In my (all-too-frequent) immodest moments, I like to think that what I teach in my Ethics and Epistemology classes is priceless. My students think so too. Knowing the difference between a priori and a posteriori will make them exactly zero dollars they tell me.
“Priceless” cuts both ways. Since they exist outside the market, priceless things include both the utterly worthless and the surpassingly valuable. In a capitalist society, priceless things are confusing — off the map. In a capitalist marketplace can one say with certainty the relative values of a kilowatt hour of electricity, a new iPad, and a house in the suburbs — but what do we do with the things we can’t price? What value do they have?
Michael Sandel notes that an ever-wider variety of things are for sale today. The birth of children: priceless, right? Nope. You can pay an Indian surrogate mother around $8,000 to carry a child to term. So how about nature? Again no, for around $10.50 per metric ton you can dump carbon dioxide into the atmosphere to your heart’s content.
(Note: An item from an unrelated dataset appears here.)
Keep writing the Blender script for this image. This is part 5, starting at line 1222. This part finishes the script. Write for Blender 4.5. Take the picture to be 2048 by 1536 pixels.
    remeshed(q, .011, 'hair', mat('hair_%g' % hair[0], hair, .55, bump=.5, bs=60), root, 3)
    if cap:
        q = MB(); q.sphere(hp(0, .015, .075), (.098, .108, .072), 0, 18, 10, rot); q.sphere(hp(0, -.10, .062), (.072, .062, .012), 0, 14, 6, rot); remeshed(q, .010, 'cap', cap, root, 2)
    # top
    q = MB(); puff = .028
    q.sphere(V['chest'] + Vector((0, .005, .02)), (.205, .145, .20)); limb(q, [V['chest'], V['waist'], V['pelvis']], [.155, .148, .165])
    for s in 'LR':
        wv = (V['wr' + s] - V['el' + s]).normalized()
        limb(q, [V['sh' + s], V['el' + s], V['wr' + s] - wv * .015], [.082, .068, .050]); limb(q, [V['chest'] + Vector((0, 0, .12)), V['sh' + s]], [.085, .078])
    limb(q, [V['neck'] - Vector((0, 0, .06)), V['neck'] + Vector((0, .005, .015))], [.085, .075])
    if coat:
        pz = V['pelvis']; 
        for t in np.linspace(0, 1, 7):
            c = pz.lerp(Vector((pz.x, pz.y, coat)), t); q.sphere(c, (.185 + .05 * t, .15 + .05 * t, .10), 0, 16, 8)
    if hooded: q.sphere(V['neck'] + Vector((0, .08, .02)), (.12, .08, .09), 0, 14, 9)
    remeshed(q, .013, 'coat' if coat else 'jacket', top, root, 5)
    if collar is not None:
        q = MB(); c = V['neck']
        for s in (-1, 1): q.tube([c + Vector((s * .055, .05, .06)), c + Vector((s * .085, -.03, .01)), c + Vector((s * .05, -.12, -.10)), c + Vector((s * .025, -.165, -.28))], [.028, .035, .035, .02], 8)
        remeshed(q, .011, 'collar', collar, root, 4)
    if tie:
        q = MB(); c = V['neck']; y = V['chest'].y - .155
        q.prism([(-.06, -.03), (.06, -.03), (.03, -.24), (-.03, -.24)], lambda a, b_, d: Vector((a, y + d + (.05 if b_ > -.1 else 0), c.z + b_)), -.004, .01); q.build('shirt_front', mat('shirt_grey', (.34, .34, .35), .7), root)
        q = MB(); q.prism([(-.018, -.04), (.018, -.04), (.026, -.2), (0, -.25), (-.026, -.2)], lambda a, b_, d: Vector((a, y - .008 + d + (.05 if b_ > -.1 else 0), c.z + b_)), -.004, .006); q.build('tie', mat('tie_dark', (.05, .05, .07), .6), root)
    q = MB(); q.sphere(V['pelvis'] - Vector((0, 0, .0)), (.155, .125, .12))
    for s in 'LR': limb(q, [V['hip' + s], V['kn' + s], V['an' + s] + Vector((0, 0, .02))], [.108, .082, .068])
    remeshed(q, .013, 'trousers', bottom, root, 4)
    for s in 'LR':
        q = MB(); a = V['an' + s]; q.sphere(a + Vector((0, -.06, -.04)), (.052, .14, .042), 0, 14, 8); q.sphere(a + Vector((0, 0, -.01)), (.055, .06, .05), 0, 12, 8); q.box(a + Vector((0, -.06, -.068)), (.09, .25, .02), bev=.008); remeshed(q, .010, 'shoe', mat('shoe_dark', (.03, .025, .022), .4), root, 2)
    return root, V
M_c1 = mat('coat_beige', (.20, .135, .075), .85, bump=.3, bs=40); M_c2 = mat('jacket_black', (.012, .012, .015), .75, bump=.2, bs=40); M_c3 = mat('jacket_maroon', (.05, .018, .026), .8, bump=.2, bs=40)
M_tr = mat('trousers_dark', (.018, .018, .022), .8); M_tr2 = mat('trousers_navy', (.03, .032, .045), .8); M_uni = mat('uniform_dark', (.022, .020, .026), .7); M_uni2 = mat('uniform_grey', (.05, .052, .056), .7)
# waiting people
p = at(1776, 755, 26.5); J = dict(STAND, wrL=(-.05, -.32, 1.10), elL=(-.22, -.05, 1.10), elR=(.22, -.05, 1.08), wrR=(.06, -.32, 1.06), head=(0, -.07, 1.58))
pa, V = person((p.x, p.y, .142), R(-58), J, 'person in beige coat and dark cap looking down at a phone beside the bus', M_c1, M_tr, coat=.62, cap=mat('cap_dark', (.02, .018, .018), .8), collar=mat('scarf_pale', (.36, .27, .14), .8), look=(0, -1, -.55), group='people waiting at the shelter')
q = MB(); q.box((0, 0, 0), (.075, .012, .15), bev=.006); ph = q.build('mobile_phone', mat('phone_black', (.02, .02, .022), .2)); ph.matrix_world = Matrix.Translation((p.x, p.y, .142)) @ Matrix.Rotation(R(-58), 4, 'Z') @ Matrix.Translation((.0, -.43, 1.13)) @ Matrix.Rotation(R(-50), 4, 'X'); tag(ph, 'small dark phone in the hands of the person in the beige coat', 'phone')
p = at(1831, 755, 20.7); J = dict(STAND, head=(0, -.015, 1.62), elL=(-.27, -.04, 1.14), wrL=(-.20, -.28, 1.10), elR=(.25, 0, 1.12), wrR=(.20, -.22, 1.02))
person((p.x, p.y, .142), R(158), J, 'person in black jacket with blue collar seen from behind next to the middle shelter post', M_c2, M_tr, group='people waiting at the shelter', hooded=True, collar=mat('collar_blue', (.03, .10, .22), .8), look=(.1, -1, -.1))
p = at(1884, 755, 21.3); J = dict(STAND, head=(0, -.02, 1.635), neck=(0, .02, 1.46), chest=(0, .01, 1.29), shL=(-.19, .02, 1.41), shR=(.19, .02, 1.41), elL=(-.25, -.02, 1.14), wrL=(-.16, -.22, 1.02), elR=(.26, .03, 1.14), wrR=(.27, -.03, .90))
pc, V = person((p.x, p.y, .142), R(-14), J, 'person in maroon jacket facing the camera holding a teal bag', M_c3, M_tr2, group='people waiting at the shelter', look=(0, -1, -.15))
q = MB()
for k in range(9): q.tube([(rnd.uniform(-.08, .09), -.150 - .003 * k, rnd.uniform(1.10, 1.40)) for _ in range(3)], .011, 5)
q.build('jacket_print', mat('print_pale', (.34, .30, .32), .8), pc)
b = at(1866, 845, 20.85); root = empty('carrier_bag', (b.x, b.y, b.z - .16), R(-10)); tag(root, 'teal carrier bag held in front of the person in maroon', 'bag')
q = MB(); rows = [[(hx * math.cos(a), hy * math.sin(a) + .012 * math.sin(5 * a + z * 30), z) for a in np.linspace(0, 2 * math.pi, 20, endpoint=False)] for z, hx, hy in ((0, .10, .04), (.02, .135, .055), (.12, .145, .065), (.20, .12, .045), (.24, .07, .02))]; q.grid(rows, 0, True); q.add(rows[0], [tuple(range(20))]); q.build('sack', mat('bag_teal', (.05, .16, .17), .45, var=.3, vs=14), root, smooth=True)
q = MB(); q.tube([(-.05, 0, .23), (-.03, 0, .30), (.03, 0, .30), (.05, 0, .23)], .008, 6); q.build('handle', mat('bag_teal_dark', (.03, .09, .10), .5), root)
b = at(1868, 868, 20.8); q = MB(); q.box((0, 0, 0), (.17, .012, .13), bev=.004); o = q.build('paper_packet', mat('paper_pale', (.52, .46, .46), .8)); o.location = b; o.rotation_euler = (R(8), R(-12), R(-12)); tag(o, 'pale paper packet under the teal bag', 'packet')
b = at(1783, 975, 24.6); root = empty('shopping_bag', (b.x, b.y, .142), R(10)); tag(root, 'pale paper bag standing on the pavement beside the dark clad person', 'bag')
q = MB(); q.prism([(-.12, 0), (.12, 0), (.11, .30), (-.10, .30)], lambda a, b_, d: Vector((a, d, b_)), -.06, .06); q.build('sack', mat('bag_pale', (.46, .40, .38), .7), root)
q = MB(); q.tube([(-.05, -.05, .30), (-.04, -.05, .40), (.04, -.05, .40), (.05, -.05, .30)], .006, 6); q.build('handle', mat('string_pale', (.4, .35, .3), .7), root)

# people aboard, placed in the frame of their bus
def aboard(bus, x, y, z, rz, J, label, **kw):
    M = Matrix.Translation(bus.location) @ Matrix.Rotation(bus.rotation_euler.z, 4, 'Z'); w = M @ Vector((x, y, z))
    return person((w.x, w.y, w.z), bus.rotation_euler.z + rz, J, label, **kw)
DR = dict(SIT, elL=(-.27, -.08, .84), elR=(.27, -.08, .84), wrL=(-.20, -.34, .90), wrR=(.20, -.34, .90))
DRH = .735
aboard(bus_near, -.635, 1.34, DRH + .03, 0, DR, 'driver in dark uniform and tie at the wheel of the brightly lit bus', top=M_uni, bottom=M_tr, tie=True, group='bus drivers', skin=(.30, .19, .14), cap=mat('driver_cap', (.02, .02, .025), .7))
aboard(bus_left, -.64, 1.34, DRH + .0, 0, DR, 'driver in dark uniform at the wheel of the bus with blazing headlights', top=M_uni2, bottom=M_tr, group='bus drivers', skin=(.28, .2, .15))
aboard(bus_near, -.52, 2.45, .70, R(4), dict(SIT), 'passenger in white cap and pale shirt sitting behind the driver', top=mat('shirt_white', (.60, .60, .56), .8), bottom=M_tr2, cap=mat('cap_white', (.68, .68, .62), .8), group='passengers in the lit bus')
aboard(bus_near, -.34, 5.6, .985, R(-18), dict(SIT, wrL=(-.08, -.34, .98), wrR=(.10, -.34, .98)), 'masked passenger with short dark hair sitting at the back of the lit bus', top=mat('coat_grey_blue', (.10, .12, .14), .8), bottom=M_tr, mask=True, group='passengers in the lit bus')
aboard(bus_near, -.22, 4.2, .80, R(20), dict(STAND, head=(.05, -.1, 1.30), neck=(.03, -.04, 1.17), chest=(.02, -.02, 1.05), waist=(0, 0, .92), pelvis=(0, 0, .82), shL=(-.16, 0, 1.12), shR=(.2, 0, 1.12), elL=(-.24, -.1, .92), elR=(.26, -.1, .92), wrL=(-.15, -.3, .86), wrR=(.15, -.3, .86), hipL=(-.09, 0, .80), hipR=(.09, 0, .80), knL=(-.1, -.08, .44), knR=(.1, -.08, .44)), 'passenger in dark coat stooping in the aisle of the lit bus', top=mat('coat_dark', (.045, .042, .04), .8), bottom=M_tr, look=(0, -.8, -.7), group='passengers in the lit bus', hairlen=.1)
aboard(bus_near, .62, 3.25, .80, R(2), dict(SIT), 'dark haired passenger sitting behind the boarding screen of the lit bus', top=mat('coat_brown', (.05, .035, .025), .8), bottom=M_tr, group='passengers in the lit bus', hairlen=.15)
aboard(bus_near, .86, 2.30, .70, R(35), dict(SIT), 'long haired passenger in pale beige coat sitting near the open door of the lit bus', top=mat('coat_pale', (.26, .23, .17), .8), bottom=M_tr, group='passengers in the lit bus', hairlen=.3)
Fair play? Sadly no, NFL players look on each other as targets with dollar signs.
Sandel goes on to argue that what you take something like childbirth or nature was once priceless and assign it a monetary value, that thing is forever altered:
When we decide that certain goods may be bought and sold, we decide, at least implicitly, that it is appropriate to treat them as commodities, as instruments of profit and use. But not all goods are properly valued in this way.
Someone might try to sell, for instance, a Medal of Honor or Noble Prize. The awards are made of gold and certainly worth something. What the awards mean gets lost in the transaction. The price is incommensurable with the what the prize means. Money just can’t capture it.
What exactly can be given a market value without distortion and how do we know? The market can sell just about anything, even things it shouldn’t. Too many times in history human beings have been commercial objects. I’ve always thought that the phrase “human resources” has an eerie ring to it. While it’s true that humans are resources for corporations, we’re not just that. Nor are we only consumers. The market should work for people, though it often turns out the other way around. The danger is not the market itself but letting the market value the priceless. Markets simply set a price according to forces of supply and demand. They do not tell us what should be sold, only what people will buy. Is this the only real value?
Philosophy class is priceless; so is prayer. But what are they really worth? If you look only to dollars and cents, you will never know.